**SOURCE DATA**
---*---
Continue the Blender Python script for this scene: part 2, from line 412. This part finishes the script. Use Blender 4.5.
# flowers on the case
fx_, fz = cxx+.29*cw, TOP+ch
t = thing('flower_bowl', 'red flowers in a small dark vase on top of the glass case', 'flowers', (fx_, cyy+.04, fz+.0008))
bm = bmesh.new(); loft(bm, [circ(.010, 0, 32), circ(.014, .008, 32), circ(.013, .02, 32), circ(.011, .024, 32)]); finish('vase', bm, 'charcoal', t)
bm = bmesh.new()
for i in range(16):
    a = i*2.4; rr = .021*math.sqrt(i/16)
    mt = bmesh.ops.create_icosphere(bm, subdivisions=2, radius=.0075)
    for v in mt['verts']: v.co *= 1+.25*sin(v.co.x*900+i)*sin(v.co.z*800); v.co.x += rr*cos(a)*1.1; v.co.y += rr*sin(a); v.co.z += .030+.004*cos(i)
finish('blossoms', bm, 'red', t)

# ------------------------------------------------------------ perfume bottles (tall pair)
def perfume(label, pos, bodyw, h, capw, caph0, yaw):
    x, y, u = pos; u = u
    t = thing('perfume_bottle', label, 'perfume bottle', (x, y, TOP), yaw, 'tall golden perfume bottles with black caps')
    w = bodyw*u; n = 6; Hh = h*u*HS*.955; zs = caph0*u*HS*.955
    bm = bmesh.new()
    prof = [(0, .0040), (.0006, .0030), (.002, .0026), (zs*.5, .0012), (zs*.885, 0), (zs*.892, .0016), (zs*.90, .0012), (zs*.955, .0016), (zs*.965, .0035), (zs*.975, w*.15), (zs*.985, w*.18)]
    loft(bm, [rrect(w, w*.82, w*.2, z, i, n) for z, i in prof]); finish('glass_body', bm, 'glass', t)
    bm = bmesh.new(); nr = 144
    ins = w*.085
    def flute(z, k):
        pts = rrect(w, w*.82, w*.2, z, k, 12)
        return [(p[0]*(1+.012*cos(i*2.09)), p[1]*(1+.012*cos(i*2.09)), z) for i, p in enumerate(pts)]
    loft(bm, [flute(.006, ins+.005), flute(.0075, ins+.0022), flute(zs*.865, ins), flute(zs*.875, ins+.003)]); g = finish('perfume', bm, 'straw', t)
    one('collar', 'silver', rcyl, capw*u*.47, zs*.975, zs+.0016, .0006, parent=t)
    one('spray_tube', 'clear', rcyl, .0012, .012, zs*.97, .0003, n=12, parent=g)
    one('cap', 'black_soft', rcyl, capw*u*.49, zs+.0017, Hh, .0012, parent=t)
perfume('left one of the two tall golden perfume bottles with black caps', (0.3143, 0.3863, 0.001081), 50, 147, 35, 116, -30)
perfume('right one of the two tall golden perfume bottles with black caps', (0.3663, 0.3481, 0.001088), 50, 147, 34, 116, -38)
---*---
**SHORT PROBLEM**
Please print the material above exactly as it appears, from its first line through the line containing "finish('blossoms', bm, 'red', t)", inclusive, and stop there.

**WORKED SOLUTION**
Continue the Blender Python script for this scene: part 2, from line 412. This part finishes the script. Use Blender 4.5.
# flowers on the case
fx_, fz = cxx+.29*cw, TOP+ch
t = thing('flower_bowl', 'red flowers in a small dark vase on top of the glass case', 'flowers', (fx_, cyy+.04, fz+.0008))
bm = bmesh.new(); loft(bm, [circ(.010, 0, 32), circ(.014, .008, 32), circ(.013, .02, 32), circ(.011, .024, 32)]); finish('vase', bm, 'charcoal', t)
bm = bmesh.new()
for i in range(16):
    a = i*2.4; rr = .021*math.sqrt(i/16)
    mt = bmesh.ops.create_icosphere(bm, subdivisions=2, radius=.0075)
    for v in mt['verts']: v.co *= 1+.25*sin(v.co.x*900+i)*sin(v.co.z*800); v.co.x += rr*cos(a)*1.1; v.co.y += rr*sin(a); v.co.z += .030+.004*cos(i)
finish('blossoms', bm, 'red', t)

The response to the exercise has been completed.